You can’t judge a person by appearances.

“Thank You, Ma’am” is a story of surprise from its opening moment of a thwarted robbery. Mrs. Jones surprises both Roger and the reader with her response to being robbed and the revelations she provides about her life. At first glance, Mrs. Jones is a stock character of the tired woman taken advantage of by a thief who catches her unaware. However, she is far from the passive victim of that cliché, but rather a force to be reckoned with, something Roger learns by underestimating her. Even more surprising is her maternal compassion toward Roger. Rather than seeking to punish him, she responds to his attack by insisting on caring for him, taking him to her home, making him clean his face and hair, and sharing her supper.

This generosity seems like pure altruism until she reveals that her own youth was not unlike his, a time when she could not get what she wanted and therefore committed acts she is now ashamed of. Roger is dumbfounded by the idea that this upright woman once engaged in bad deeds, but the idea that she sees a reflection of her past self in Roger reveals the motivation behind the kindness she shows him. By the end of the story, after she has given him money to buy the shoes he wants, Mrs. Jones appears as an entirely different and richer character than she did in the story’s opening scene. 

Children need care at home.

Mrs. Jones’s treatment of Roger clearly indicates that she believes children need care at home. Although Mrs. Jones responds fiercely to Roger’s attack, after she has caught hold of him and made him pick up her purse, she turns almost immediately to interrogating him about his life at home, asking if he doesn’t have someone to tell him to wash his face. The immediacy of this question shows how valuable Mrs. Jones believes care at home is for children. Where others may see a thief deserving of punishment, Mrs. Jones correctly sees a child who lacks care and guidance. Mrs. Jones intuits that there is no one at home to encourage Roger to make himself look presentable or feed him supper. As she provides the maternal care he so desperately needs to flourish, Roger reveals a desire to be trustworthy as he sits in an observable place and complies with each of Mrs. Jones’s instructions. This abrupt shift in Roger’s behavior illustrates that he is not a criminal but a child in need of care and compassion. 

Mrs. Jones’s dinner with Roger is a demonstration of the kind of care she recognizes he lacks at home. She firmly commands him to wash his face, but after that, she is generous and warm toward him. She feeds him well and speaks kindly, avoiding subjects that may cause him embarrassment and revealing that she, too, committed acts in her youth that she is ashamed of. What she has she shares with him, as a mother would. When she cuts her cake in half to share, she urges him to eat more and calls him son, revealing that her generosity is a form of maternal care. This care does, in fact, transform Roger. The boy who begins the story attacking Mrs.
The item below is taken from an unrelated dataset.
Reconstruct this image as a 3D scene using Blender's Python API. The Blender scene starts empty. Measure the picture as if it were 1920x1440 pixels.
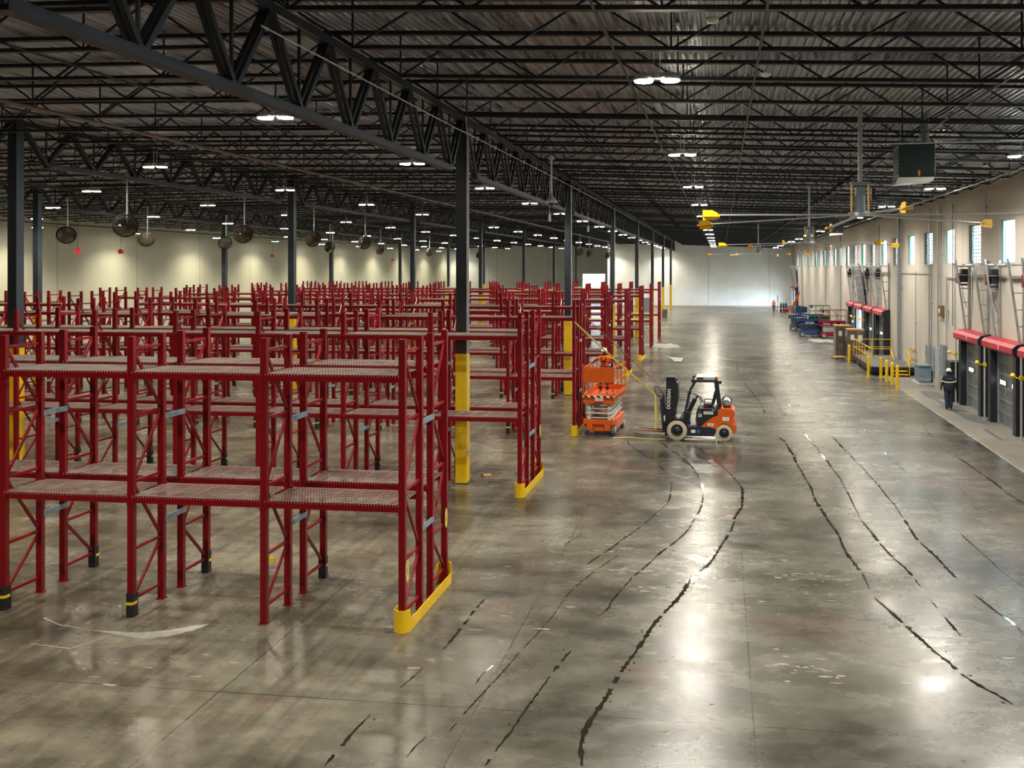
import bpy, bmesh, math, random
from mathutils import Vector, Matrix, Quaternion
random.seed(7)
PI = math.pi
C = bpy.context.scene.collection
R = math.radians

# ------------------------------------------------------------------ materials
def mat(name, col, rough=.5, metal=0., noise=0., nscale=4., emit=None, estr=0., alpha=None, rnoise=0., coat=0., stretch=None, trans=0.):
    m = bpy.data.materials.new(name); m.use_nodes = True
    nt = m.node_tree; b = nt.nodes['Principled BSDF']
    b.inputs['Base Color'].default_value = (*col, 1); b.inputs['Roughness'].default_value = rough
    b.inputs['Metallic'].default_value = metal
    if coat: b.inputs['Coat Weight'].default_value = coat
    if trans: b.inputs['Transmission Weight'].default_value = trans
    if emit: b.inputs['Emission Color'].default_value = (*emit, 1); b.inputs['Emission Strength'].default_value = estr
    if noise or rnoise:
        tc = nt.nodes.new('ShaderNodeTexCoord'); n = nt.nodes.new('ShaderNodeTexNoise')
        n.inputs['Scale'].default_value = nscale; n.inputs['Detail'].default_value = 5
        src = tc.outputs['Object']
        if stretch:
            mp = nt.nodes.new('ShaderNodeMapping'); mp.inputs['Scale'].default_value = stretch
            nt.links.new(src, mp.inputs[0]); src = mp.outputs[0]
        nt.links.new(src, n.inputs['Vector'])
        if noise:
            mr = nt.nodes.new('ShaderNodeMapRange'); mr.inputs[1].default_value = .3; mr.inputs[2].default_value = .7
            mr.inputs[3].default_value = 1 - noise; mr.inputs[4].default_value = 1 + noise
            nt.links.new(n.outputs[0], mr.inputs[0])
            vm = nt.nodes.new('ShaderNodeVectorMath'); vm.operation = 'SCALE'; vm.inputs[0].default_value = col
            nt.links.new(mr.outputs[0], vm.inputs['Scale']); nt.links.new(vm.outputs[0], b.inputs['Base Color'])
        if rnoise:
            m2 = nt.nodes.new('ShaderNodeMapRange'); m2.inputs[1].default_value = .3; m2.inputs[2].default_value = .7
            m2.inputs[3].default_value = rough - rnoise; m2.inputs[4].default_value = rough + rnoise
            nt.links.new(n.outputs[0], m2.inputs[0]); nt.links.new(m2.outputs[0], b.inputs['Roughness'])
    return m

M = {}
M['red'] = mat('red_rack_paint', (.17, .001, .005), .38, 0, .12, 6)
M['yellow'] = mat('safety_yellow', (.74, .475, .006), .42, 0, .1, 3)
M['black'] = mat('black_rubber', (.008, .009, .012), .5)
M['steel'] = mat('dark_steel', (.007, .010, .015), .5, .2, .2, 3)
M['column'] = mat('column_paint', (.022, .030, .040), .4, .2, .15, 2)
M['mainp'] = mat('dull_bronze_pipe', (.16, .125, .10), .45, .3)
M['galv'] = mat('galvanised_steel', (.42, .45, .47), .38, .8, .15, 5)
M['galvlight'] = mat('pale_galvanised', (.55, .58, .60), .45, .5, .1, 5)
M['wire'] = mat('deck_wire', (.52, .49, .47), .4, .5, .2, 2)
M['deck'] = mat('galvanised_roof_deck', (.33, .345, .375), .34, .5, .55, 1.2, rnoise=.14, stretch=(5, .35, 1))
M['orange'] = mat('machine_orange', (.60, .095, .010), .35, 0, .08, 3)
M['charcoal'] = mat('machine_black', (.012, .015, .022), .4)
M['white'] = mat('white_paint', (.75, .76, .75), .45)
M['offwhite'] = mat('scissor_white', (.55, .56, .50), .45, 0, .12, 4)
M['tyre'] = mat('beige_tyre', (.50, .45, .34), .8, 0, .12, 8)
M['greytyre'] = mat('grey_tyre', (.12, .13, .14), .7)
M['machred'] = mat('machine_red', (.27, .005, .018), .35, 0, .1, 3)
M['machblue'] = mat('machine_blue', (.006, .042, .15), .38, 0, .12, 3)
M['machgreen'] = mat('machine_green', (.01, .10, .05), .4, 0, .12, 3)
M['platred'] = mat('seal_red', (.38, .010, .035), .45, 0, .12, 1.5)
M['door'] = mat('dock_door_panel', (.25, .27, .28), .35, .6, .2, 1.2, rnoise=.1)
M['wood'] = mat('pallet_wood', (.36, .22, .10), .8, 0, .3, 6, stretch=(1, 8, 8))
M['card'] = mat('cardboard', (.42, .24, .09), .8, 0, .15, 3)
M['wrap'] = mat('wrapped_goods', (.13, .10, .085), .28, 0, .5, 2.5)
M['skin'] = mat('brown_skin', (.11, .055, .035), .6)
M['hivis'] = mat('orange_shirt', (.85, .15, .012), .8, 0, .15, 8)
M['hiyel'] = mat('lime_vest', (.65, .85, .05), .7)
M['jacket'] = mat('black_jacket', (.010, .012, .020), .75, 0, .3, 9)
M['trouser'] = mat('navy_trousers', (.014, .028, .055), .8, 0, .3, 9)
M['reflect'] = mat('reflective_tape', (.75, .76, .62), .4)
M['helmet'] = mat('helmet_shell', (.80, .78, .72), .3)
M['strap'] = mat('yellow_webbing', (.62, .56, .12), .75, 0, .15, 10)
M['darkstrap'] = mat('dark_webbing', (.16, .12, .06), .8)
M['maroon'] = mat('maroon_box', (.10, .008, .018), .5)
M['grey'] = mat('equipment_grey', (.20, .24, .27), .45, .1, .12, 2)
M['blgrey'] = mat('transformer_blue_grey', (.17, .25, .31), .42, .1, .1, 2)
M['plate'] = mat('ramp_plate', (.13, .13, .135), .5, .4, .25, 3)
M['brown'] = mat('bronze_box', (.14, .085, .035), .5)
M['amber'] = mat('amber_plastic', (.90, .50, .01), .4)
M['heater'] = mat('heater_green', (.010, .028, .032), .45, .2, .1, 2)
M['silver'] = mat('brushed_aluminium', (.62, .63, .62), .28, .9)
M['signred'] = mat('bright_red_plastic', (.75, .01, .03), .4)
M['concpad'] = mat('pale_concrete', (.45, .42, .36), .85, 0, .15, 4)
M['lamp'] = mat('lamp_lens', (1, 1, 1), .5, emit=(1, .89, .70), estr=330.)
M['lampL'] = mat('lamp_lens_warm', (1, 1, 1), .5, emit=(1, .90, .72), estr=150.)
M['skyjamb'] = mat('cyan_skylit_jamb', (.10, .62, .72), .25)  # cyan of jambs lit by the sky, put into the frame colour
M['cage'] = mat('fan_cage', (.022, .020, .017), .5, .3)
M['dirtwhite'] = mat('scuffed_plaster', (.27, .265, .25), .7, 0, .2, 9)

# rack post material: red with rows of punched holes
for k_ in ('red',): M[k_].node_tree.nodes['Principled BSDF'].inputs['Specular IOR Level'].default_value = .28
def hole_material():
    m = mat('red_punched_post', (.17, .001, .005), .38)
    nt = m.node_tree; L = nt.links; N = nt.nodes; b = N['Principled BSDF']; b.inputs['Specular IOR Level'].default_value = .28
    tc = N.new('ShaderNodeTexCoord'); sx = N.new('ShaderNodeSeparateXYZ'); L.new(tc.outputs['Object'], sx.inputs[0])
    geo = N.new('ShaderNodeNewGeometry'); sn = N.new('ShaderNodeSeparateXYZ'); L.new(geo.outputs['Normal'], sn.inputs[0])
    def mth(op, a, b_=None, c_=None):
        n = N.new('ShaderNodeMath'); n.operation = op
        for i, v in enumerate((a, b_, c_)):
            if v is None: continue
            if isinstance(v, (int, float)): n.inputs[i].default_value = v
            else: L.new(v, n.inputs[i])
        return n.outputs[0]
    z = mth('SUBTRACT', mth('MODULO', sx.outputs[2], .0508), .0254)
    # posts are centred at y = 0.04 and y = 0.89 of the frame
    y = mth('SUBTRACT', mth('PINGPONG', mth('SUBTRACT', sx.outputs[1], .04), .425), 0.)
    d2x = mth('ADD', mth('MULTIPLY', z, z), mth('MULTIPLY', y, y))
    hx = mth('MULTIPLY', mth('LESS_THAN', d2x, .00016), mth('GREATER_THAN', mth('ABSOLUTE', sn.outputs[0]), .9))
    mix = N.new('ShaderNodeMix'); mix.data_type = 'RGBA'
    mix.inputs[6].default_value = (.17, .001, .005, 1); mix.inputs[7].default_value = (.09, .07, .065, 1)
    L.new(hx, mix.inputs[0]); L.new(mix.outputs[2], b.inputs['Base Color'])
    return m
M['post'] = hole_material()

# black post guard with its yellow band is two meshes; hazard stripe edge of the orange lift
def stripe_material():
    m = mat('hazard_stripe', (.8, .7, .5), .5); nt = m.node_tree; N = nt.nodes; L = nt.links
    tc = N.new('ShaderNodeTexCoord'); w = N.new('ShaderNodeTexWave'); w.inputs['Scale'].default_value = 2.6
    w.bands_direction = 'DIAGONAL'; L.new(tc.outputs['Object'], w.inputs['Vector'])
    r = N.new('ShaderNodeValToRGB'); r.color_ramp.interpolation = 'CONSTANT'
    r.color_ramp.elements[0].color = (.01, .01, .01, 1); r.color_ramp.elements[1].position = .5; r.color_ramp.elements[1].color = (.8, .74, .55, 1)
    L.new(w.outputs[1], r.inputs[0]); L.new(r.outputs[0], N['Principled BSDF'].inputs['Base Color'])
    return m
M['stripe'] = stripe_material()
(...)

Jones ends the story so overflowing with gratitude that he can hardly choke out his thanks. 

Bad deeds do not permanently define character.

Among the lessons Mrs. Jones teaches Roger is that bad deeds do not define a person’s character. At the beginning of the story, Roger’s attack on Mrs. Jones seems to define him as a criminal. However, even though Mrs. Jones is angered by his attempt to steal her purse, she focuses on his potential for redemption. By taking him to her home and directing him to wash his face, she gives him a chance to change his role from attacker to surrogate son. Rather than define him by his behavior, Mrs. Jones sees Roger’s potential to lead a good, respectable life. By welcoming him into her life and revealing her past misdeeds, Mrs. Jones provides herself as an example to Roger that bad deeds do not permanently define character. 

Mrs. Jones knows from personal experience that bad deeds do not permanently define character. By the time she encounters Roger, Mrs. Jones seems to be a very respectable woman: she has steady work at a department store and neat living quarters, and she carries herself with aplomb. When Roger admits he attempted to steal from her to get a pair of blue suede shoes, rather than castigate him for stealing for such a trivial reason, she provides a personal anecdote that reveals she can relate to his motivations. Further, Mrs. Jones reveals she is now ashamed of this behavior to illustrate the power of learning from past mistakes. This moment shocks Roger, suggesting that he cannot imagine a woman like Mrs. Jones doing anything bad. However, Mrs. Jones’s bad deeds in her youth do not permanently define her character, and she aims to show Roger that his current actions do not permanently define him.